Nei fatti, però, sono ben tre, per adesso, gli emendamenti che contengono l’ipotesi di far pagare un contributo alle big tech, uno per ogni partito di maggioranza: Forza Italia, Fratelli d’Italia e Lega, mentre non si hanno notizie dell’emendamento al quale il Mimit stava lavorando. A leggere le bozze, comunque, sono tutti abbastanza simili perché si basano su un principio, quello del Fair share, la tariffa equa, il cui più grande sostenitore a livello europeo è stato l’ex commissario per il mercato interno, Thierry Breton, ma che Mario Draghi ha sostanzialmente rilanciato nel suo rapporto sulla competitività. Per Draghi, infatti, non solo occorre avviare il processo di consolidamento del settore, e quindi incoraggiare le fusioni tra operatori, contravvenendo all’orientamento antitrust Ue, ma sviluppare le nuove reti in fibra e 5G attraverso investimenti a cui le big tech non si possono sottrarre.
Quando Breton si è dimesso “per motivi personali”, ma, secondo alcuni, in aperta polemica con la presidente della Commissione europea, Ursula von der Leyen, nessuno poteva immaginare che Draghi avrebbe impresso un’accelerata proprio al tema a lui più caro e che gli è costato un aspro confronto con le ong per i diritti digitali. Ma le cose cambiano in fretta e oggi sembrano esserci più di ieri le condizioni per riprendere in mano il discorso. O, almeno, è quello che pensa Palazzo Chigi, che sulle tlc, a partire dalla cessione della rete fissa (con il Mef diventato grande azionista della joint venture con privati, FiberCo), intende giocare un ruolo di primo piano. Tanto è diventato un tema centrale per il governo Meloni, che l’Italia sarebbe il primo paese europeo a introdurre una norma che obbliga i giganti tecnologici a pagare un contributo per l’utilizzo delle reti su cui viaggiano le comunicazioni internet in forte crescita. Del resto, assicurano gli esperti, il fatto che in materia non esista una normativa comunitaria, né direttive né regole di armonizzazione, non impedisce ai singoli paesi di legiferare. Tanto più che, a quanto si apprende, non si tratterebbe di un prelievo fiscale, di una tassa a carico delle big tech (come ha fatto la Francia) ma di tutt’altro meccanismo. In pratica, le big tech saranno tenute a comunicare agli operatori tlc le previsioni di traffico per l’anno successivo e su questa base questi ultimi potranno chiedere un ristoro dei costi necessari a garantire lo sviluppo delle reti di telecomunicazioni e la sicurezza delle infrastrutture.

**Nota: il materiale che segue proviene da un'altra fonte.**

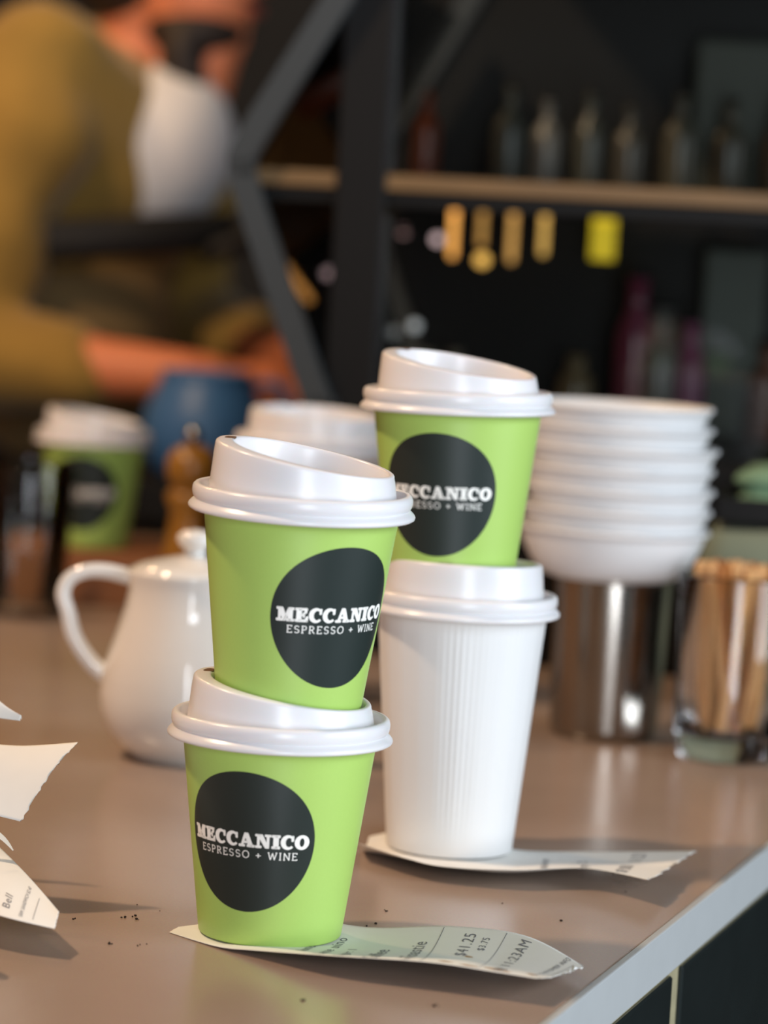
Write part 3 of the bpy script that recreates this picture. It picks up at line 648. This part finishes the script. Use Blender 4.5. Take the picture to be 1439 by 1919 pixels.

A sovrintendere a tutto questo meccanismo ci sarebbe l’Agcom, l’autorità italiana per le garanzie nelle comunicazioni, che avrà anche il potere di sanzionare i comportamenti scorretti. Non è chiaro, però, chi sarà il soggetto che materialmente riscuoterà i pagamenti per poi girarli pro quota alle telco. Il percorso che questa ipotesi dovrà fare in Parlamento, comunque, è ancora lungo e tutto può accadere considerando che tra i giganti a cui chiedere questo contributo ci sono gruppi come Microsoft che stanno pianificando importanti investimenti in Italia nei data center (secondo Urso ci sarebbe addirittura un soggetto pronto a investire 30 miliardi). La partita, dunque, si presenta molto delicata e non è un caso che Fratelli d’Italia specifichi nel suo emendamento che la soluzione proposta riserva allo stato “un ruolo attivo ma non invasivo”. Un modo per indorare la pillola. Chissà se sarà sufficiente.